De huidige vergelijking met het loon van de overige werknemers bij de BV of bij een verbonden vennootschap wordt fors uitgebreid. Vanaf 2015 moet het loon van de DGA vergeleken worden met dat van werknemers bij de BV zelf of bij lichamen waaruit de werkgever van de DGA een voordeel uit hoofde van de deelnemingsvrijstelling kan genieten. De huidige wettekst vergelijkt met werknemers bij verbonden lichamen, dat vergt een belang van 1/3. Het kunnen genieten van een voordeel uit hoofde van de deelnemingsvrijstelling vergt een veel kleiner belang, te weten 5% van het nominaal gestorte aandelenkapitaal. Of nog minder, bij participatie door middel van een (tussengeschoven) coöperatie.

Financiën heeft alle lopende afspraken over de hoogte van het gebruikelijk loon per 1 januari 2015 opgezegd. Deze mededeling is naderhand genuanceerd: de opzegging ziet alleen op de afspraken over een gebruikelijk loon van meer dan het standaardbedrag van € 44.000.
Deze afspraken zijn collectief opgezegd. De werkgever/BV mag in deze situatie de lopende afspraak blijven toepassen mits het loon van de DGA wordt verhoogd tot 75/70e van het loon over 2014, én de feiten en omstandigheden gelijk blijven. Een nieuwe afspraak is pas nodig als de inspecteur of de werkgever/BV contact opneemt om een nieuwe afspraak te maken of als de geldigheidsduur van de oorspronkelijke afspraak is verlopen.

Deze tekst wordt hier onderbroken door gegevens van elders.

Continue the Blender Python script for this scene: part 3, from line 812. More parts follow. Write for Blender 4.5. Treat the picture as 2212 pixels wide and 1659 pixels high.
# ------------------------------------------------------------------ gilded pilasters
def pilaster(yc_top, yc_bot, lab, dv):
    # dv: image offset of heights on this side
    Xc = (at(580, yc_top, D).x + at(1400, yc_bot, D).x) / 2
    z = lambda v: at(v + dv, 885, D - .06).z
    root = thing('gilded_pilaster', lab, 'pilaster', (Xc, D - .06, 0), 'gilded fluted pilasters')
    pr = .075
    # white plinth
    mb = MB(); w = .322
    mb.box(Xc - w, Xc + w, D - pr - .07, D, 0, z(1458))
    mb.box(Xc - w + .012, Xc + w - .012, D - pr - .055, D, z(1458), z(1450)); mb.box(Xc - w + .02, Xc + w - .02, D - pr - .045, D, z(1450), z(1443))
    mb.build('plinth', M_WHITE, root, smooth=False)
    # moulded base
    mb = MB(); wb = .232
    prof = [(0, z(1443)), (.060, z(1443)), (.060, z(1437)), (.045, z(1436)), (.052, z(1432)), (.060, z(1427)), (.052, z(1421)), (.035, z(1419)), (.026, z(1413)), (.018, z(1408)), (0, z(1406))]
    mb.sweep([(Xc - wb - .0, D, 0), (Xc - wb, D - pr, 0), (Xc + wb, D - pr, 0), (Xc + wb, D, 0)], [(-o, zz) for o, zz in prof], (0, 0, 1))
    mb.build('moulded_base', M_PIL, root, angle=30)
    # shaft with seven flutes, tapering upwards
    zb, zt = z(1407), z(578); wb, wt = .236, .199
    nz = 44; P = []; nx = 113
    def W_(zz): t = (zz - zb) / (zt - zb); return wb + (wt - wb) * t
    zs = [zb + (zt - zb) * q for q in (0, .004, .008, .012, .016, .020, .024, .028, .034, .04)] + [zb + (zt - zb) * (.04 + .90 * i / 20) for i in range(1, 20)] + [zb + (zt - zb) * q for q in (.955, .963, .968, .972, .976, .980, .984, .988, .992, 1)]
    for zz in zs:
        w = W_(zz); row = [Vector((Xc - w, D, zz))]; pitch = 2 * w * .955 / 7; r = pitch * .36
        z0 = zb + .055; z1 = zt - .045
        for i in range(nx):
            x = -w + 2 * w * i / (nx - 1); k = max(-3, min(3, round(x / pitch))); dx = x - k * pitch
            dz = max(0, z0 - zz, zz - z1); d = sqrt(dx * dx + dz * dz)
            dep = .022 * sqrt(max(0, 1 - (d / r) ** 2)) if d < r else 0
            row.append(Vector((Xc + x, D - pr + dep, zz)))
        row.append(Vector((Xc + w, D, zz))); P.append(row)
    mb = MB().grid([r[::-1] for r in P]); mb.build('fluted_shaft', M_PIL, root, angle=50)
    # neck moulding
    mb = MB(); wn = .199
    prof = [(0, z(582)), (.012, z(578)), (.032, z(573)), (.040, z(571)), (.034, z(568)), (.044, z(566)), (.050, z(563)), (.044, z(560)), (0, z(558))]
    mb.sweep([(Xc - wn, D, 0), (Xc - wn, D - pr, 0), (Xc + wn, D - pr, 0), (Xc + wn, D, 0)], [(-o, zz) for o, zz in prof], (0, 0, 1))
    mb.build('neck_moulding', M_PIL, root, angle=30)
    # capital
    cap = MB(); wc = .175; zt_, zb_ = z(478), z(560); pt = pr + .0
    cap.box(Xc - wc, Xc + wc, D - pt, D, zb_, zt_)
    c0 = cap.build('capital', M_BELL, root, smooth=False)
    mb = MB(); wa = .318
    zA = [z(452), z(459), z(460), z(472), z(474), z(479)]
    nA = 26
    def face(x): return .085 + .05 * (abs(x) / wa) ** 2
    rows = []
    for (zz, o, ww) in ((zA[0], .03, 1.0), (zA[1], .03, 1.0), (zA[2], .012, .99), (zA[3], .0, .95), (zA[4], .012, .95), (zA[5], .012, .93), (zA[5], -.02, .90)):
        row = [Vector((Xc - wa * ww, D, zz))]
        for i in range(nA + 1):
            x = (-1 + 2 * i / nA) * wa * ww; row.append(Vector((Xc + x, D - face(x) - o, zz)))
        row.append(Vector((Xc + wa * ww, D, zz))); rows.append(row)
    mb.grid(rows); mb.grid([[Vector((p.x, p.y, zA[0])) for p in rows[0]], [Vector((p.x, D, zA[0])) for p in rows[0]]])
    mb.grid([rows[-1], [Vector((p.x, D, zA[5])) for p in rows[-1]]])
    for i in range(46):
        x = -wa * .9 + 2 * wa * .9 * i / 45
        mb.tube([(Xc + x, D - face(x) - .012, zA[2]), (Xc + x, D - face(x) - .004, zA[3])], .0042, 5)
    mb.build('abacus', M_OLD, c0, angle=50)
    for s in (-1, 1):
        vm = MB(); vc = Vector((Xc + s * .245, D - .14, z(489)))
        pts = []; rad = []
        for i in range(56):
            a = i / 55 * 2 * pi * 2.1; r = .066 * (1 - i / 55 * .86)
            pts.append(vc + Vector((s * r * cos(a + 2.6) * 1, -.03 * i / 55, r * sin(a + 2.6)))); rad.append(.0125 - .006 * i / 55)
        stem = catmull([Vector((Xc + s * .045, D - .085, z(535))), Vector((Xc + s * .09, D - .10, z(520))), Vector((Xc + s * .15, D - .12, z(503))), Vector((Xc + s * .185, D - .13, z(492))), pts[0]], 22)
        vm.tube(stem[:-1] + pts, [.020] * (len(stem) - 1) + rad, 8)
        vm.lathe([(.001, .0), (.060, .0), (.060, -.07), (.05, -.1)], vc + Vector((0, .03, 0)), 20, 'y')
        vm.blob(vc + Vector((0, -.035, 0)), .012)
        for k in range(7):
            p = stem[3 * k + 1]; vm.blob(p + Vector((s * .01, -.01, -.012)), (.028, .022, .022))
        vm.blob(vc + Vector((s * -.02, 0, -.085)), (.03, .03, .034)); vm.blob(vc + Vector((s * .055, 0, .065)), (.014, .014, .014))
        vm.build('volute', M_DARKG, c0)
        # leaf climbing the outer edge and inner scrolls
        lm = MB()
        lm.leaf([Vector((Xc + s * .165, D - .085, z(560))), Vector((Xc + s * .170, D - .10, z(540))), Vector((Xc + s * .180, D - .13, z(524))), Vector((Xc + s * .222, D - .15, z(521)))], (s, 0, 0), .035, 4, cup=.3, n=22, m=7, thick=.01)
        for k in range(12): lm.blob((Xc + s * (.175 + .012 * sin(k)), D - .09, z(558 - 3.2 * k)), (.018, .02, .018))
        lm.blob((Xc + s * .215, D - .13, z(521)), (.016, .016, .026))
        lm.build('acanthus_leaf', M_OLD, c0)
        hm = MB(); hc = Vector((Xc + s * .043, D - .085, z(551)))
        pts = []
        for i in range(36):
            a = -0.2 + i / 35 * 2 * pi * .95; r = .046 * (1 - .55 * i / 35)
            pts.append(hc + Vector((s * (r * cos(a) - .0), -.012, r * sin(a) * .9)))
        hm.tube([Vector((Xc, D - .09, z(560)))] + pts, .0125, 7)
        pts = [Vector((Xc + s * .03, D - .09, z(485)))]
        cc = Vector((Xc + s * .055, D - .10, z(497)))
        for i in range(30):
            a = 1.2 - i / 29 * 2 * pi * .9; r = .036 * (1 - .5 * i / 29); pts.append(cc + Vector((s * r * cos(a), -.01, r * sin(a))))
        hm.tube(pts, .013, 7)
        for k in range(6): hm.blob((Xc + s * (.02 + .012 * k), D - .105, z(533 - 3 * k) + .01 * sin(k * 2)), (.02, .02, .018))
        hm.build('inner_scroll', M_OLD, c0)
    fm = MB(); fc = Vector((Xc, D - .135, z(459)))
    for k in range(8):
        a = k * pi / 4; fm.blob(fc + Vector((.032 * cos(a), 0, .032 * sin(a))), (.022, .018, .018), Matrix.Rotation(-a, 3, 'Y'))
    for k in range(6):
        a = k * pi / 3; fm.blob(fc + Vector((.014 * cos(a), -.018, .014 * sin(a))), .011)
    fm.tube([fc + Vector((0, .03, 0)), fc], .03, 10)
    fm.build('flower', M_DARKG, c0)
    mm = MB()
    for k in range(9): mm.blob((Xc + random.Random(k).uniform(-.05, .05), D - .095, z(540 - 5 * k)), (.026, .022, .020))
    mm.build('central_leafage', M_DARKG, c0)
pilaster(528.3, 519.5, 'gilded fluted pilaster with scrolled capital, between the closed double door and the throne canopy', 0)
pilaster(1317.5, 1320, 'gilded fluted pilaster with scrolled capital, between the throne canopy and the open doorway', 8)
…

Er komt geen afwijkende regeling voor starters of voor innovatieve bedrijven. Werkgevers in deze posities kunnen – net als andere werkgevers – tegenbewijs leveren om zo aan te tonen dat het (gebruikelijk) loon realiter op een lager bedrag moet worden vastgesteld. Bijvoorbeeld vanwege de financiële situatie van de vennootschap.